Bucha Mayor Anatoliy Fedoruk claimed on Tuesday that Ukrainian authorities had found 403 bodies so far believed to have been slaughtered by Russian forces, Newsweek reported.
Fedoruk also said during a briefing that Bucha residents could not yet return to the town, which is still recovering from its temporary occupation by Russia last month.
The declaration from Fedoruk has been consistently refuted by Russian President Vladimir Putin and the Kremlin, who have decried the contention of a massacre in Bucha as a hoax.
Putin compared the Bucha incident to a widespread conspiracy theory that the West perpetrated chemical weapon attacks against Syria during the early stages of the country's civil war and blamed it on leader Bashar al-Assad, according to Reuters.
"It's the same kind of fake in Bucha," Putin said of the allegations.
U.S. President Biden appeared to take the side of Ukraine in their claims of a massacre being perpetrated in Bucha while speaking to reporters earlier this month, reiterating his statement that Putin is a "war criminal," Al-Jazeera reported.

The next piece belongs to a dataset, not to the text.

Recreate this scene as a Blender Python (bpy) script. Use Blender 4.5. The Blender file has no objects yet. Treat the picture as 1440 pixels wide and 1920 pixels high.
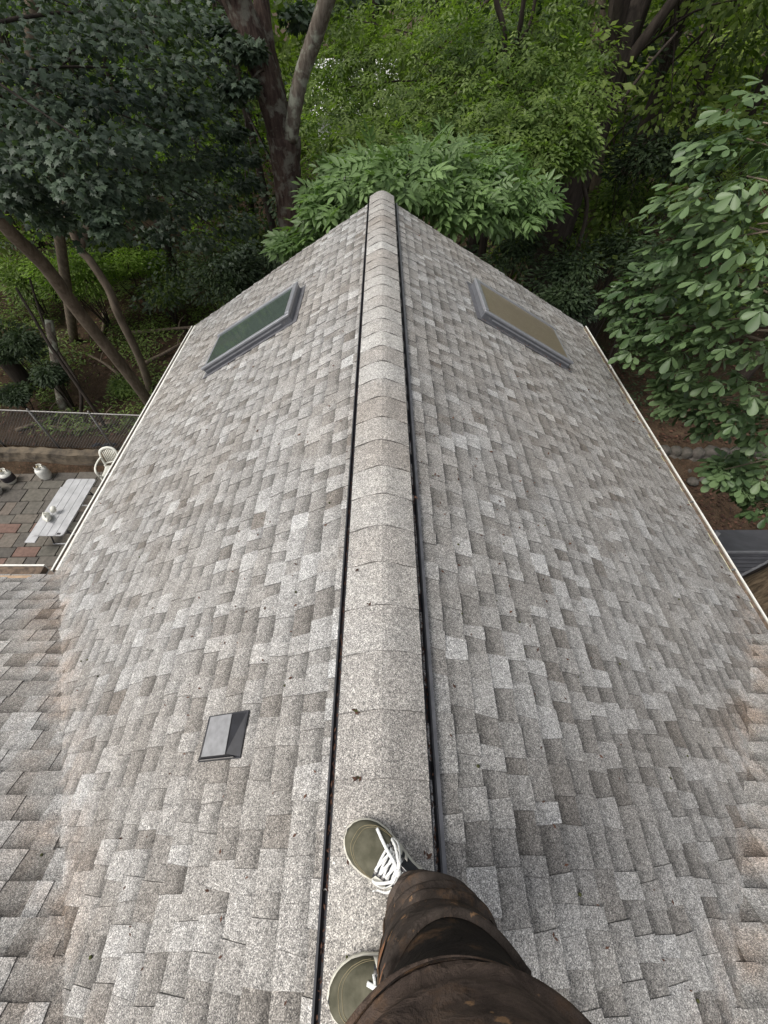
import bpy, math, random
import numpy as np
from mathutils import Vector, Matrix
random.seed(7); RNG = np.random.default_rng(11)
R = math.radians
sc = bpy.context.scene
COL = sc.collection

# ------------------------------------------------------------------ camera, sky, sun, exposure
FOC = 770.0; VPY = -8.0; PPX = 716.0          # photograph measured in its own 1440x1920 pixels
TH = math.atan((960 - VPY) / FOC)
CAM = np.array([0.0, 0.0, 1.55])
FW = np.array([0, math.cos(TH), -math.sin(TH)]); UP = np.array([0, math.sin(TH), math.cos(TH)]); RT = np.array([1.0, 0, 0])
cam = bpy.data.cameras.new('camera'); co = bpy.data.objects.new('camera', cam); COL.objects.link(co)
co.location = CAM; co.rotation_euler = (R(90) - TH, 0, 0)
cam.sensor_fit = 'VERTICAL'; cam.sensor_height = 36; cam.lens = FOC / 1920 * 36
cam.shift_x = (720 - PPX) / 1920; cam.clip_start = 0.05; cam.clip_end = 900
sc.camera = co
SUN_EL, SUN_AZ = R(58), R(250)                 # azimuth clockwise from +y
w = bpy.data.worlds.new('World'); sc.world = w; w.use_nodes = True
nt = w.node_tree; bg = nt.nodes['Background']
sky = nt.nodes.new('ShaderNodeTexSky'); sky.sky_type = 'NISHITA'; sky.sun_disc = False
sky.sun_elevation = SUN_EL; sky.sun_rotation = SUN_AZ; sky.air_density = 1.0; sky.dust_density = 4.0; sky.ozone_density = 1.0
hs = nt.nodes.new('ShaderNodeHueSaturation'); hs.inputs['Saturation'].default_value = 0.28
nt.links.new(sky.outputs[0], hs.inputs['Color']); nt.links.new(hs.outputs[0], bg.inputs[0]); bg.inputs[1].default_value = 0.15
sl = bpy.data.lights.new('sun', 'SUN'); sl.energy = 1.5; sl.angle = R(24); sl.color = (1, .96, .88)
so = bpy.data.objects.new('sun', sl); COL.objects.link(so)
sd = Vector((math.sin(SUN_AZ) * math.cos(SUN_EL), math.cos(SUN_AZ) * math.cos(SUN_EL), math.sin(SUN_EL)))
so.rotation_euler = sd.to_track_quat('Z', 'Y').to_euler(); so.location = (0, 0, 30)
sc.view_settings.view_transform = 'Standard'; sc.view_settings.look = 'None'; sc.view_settings.gamma = 1
sc.view_settings.exposure = 0.45
sc.cycles.max_bounces = 8; sc.cycles.transparent_max_bounces = 8

# ------------------------------------------------------------------ survey helpers (bearing in the photo + a known plane -> place)
def ray(px, py): return FW + UP * (960 - py) / FOC + RT * (px - PPX) / FOC
def zp(px, py, z): d = ray(px, py); return CAM + d * (z - CAM[2]) / d[2]
def yp(px, py, y): d = ray(px, py); return CAM + d * y / d[1]
def cam_area(P):
    v = np.asarray(P) - CAM; z = v @ FW
    if (z < .05).any(): return 0, False
    x = PPX + FOC * (v @ RT) / z; y = 960 - FOC * (v @ UP) / z
    a = abs(sum(x[i] * y[(i + 1) % len(x)] - x[(i + 1) % len(x)] * y[i] for i in range(len(x)))) / 2
    return a, (x.mean() > -5 and x.mean() < 1445 and y.mean() > -5 and y.mean() < 1925)

# ------------------------------------------------------------------ object helpers
def link(o, parent=None):
    COL.objects.link(o)
    if parent is not None:
        o.parent = parent
    return o
ORG = {}                                        # world origin of every thing; meshes are written in world coordinates
def thing(name, label, cat, loc=(0, 0, 0), group=None):
    o = bpy.data.objects.new(name, None); o.empty_display_size = .1
    COL.objects.link(o); o.location = loc; ORG[o.name] = np.array(loc, float)
    o['label'] = label; o['category'] = cat
    if group: o['group'] = group
    return o
def tag(o, label=None, cat=None, group=None, kind=None):
    if label: o['label'] = label
    if cat: o['category'] = cat
    if group: o['group'] = group
    if kind: o['kind'] = kind
    return o
def rootloc(p):
    l = np.zeros(3)
    while p is not None:
        l = l + np.array(p.location); p = p.parent
    return l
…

"You may remember I got criticized for calling Putin a war criminal," Biden said. "Well, the truth of the matter, we saw it happen in Bucha … he is a war criminal."
The president also endorsed an investigation into Bucha and other allegations of Russian war crimes to substantiate a possible trial against Putin and his allies.
"We have to gather the information," he said. "We have to continue to provide Ukraine with the weapons they need to continue to fight, and we have to get all the details, so this could be … a war crimes trial."
Putin "is brutal and what's happening in Bucha is outrageous, and everyone's seen it," Biden added.